Conjunto de mesa de cristal.

“Tia Zina me deu um jogo de talheres... É tão bonito! Mamãe disse que este conjunto será meu dote para o casamento”, escreveu a jovem Elena Torbenkova, em 1970. Sim, um conjunto de talheres – louça ou cristal – podia contar como “dote” para o cidadão médio, mas não só isso: em 1981, o escritor Aleksandr Markov ganhou um jogo de louça em seu aniversário de 50 anos de uma organização de escritores!

Carros

O carro soviético

Um carro particular era o maior sonho da maioria do povo soviético. Mas, com um salário de 125 a 150 rublos por mês, um engenheiro soviético comum teria que trabalhar por 2 a 3 anos sem gastar um centavo para adquirir um. O jornalista Víktor Barkunov, lembrava que, em 1978, um carro sedã “Jiguli” custava 5.500 rublos.

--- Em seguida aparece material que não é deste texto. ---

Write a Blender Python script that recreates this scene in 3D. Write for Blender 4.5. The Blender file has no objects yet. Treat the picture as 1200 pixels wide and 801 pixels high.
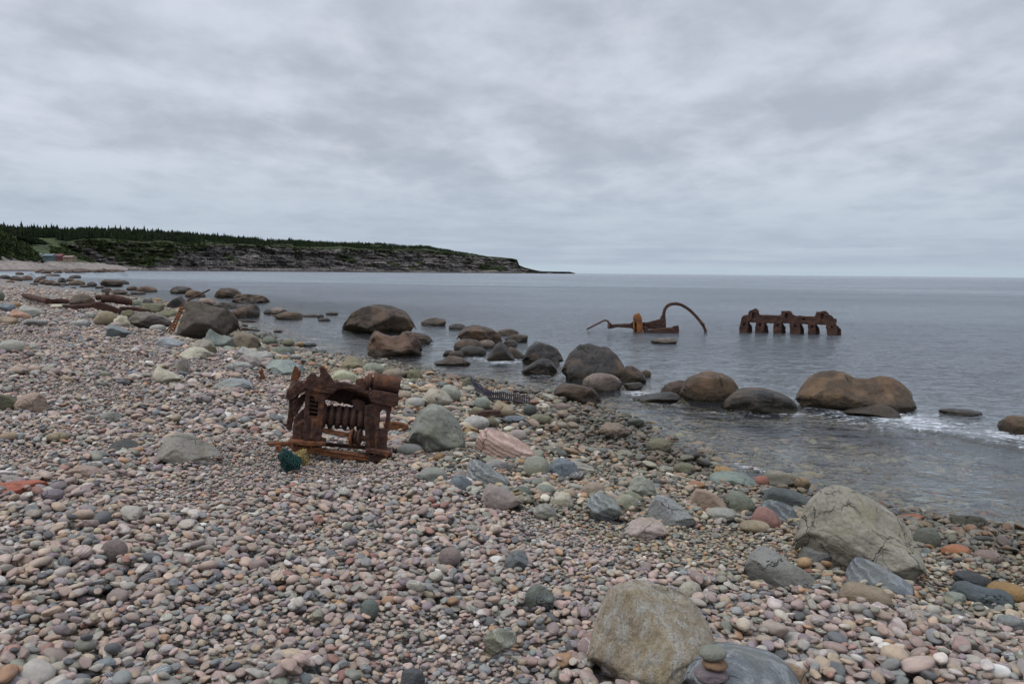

Carro VAZ-2101, conhecido também como Jiguli.

Para comprá-lo, Barkunov teve que obter permissão por escrito de seu empregador e subornar um funcionário com duas garrafas de vodca, duas salsichas e duas latas de peixe. No final das contas, ele conseguiu um “Moskvitch” (um carro menos confortável que o “Jiguli”) — porém, pagou 6.700 rublos!

* * *

Nessas condições, não é de admirar que os funcionários do Partido Comunista Soviético se apegassem tão firmemente a seus cargos e posições sociais. Para o escritor Mark Popovski, a escassez constante de alimentos e bens não era realmente um problema temporário do sistema, mas, ao contrário, uma de suas principais características!

“Esse déficit universal não é uma desvantagem, mas uma fundação! Imagine que amanhã as lojas estejam cheias de caviar, sapatos, carros. Um funcionário do Comitê Central faria seu trabalho estúpido, de lacaio, de ficar com a cabeça pesada, com dor de estômago, enfrentando uma avalanche de papéis todos os dias, no Comitê Central ou no Conselho de Ministros, se mudando de emprego, conseguisse o mesmo caviar, o mesmo casaco de camurça, o mesmo carro?”

“Então há o déficit. Há caviar, mas só para os privilegiados. Você quer também? Seja bem-vindo! Mas, por favor, puxe o saco da chefia para conseguir isso. Casaco de camurça? Viagem de negócios ao exterior? Seja bem-vindo! Mas só como recompensa pela submissão. E para que essa ordem seja mantida indefinidamente, é necessário um déficit. O déficit é bem pensado, é criado de forma persistente. Nosso desenvolvimento é retido, não estimulado”, escreveu Popovski.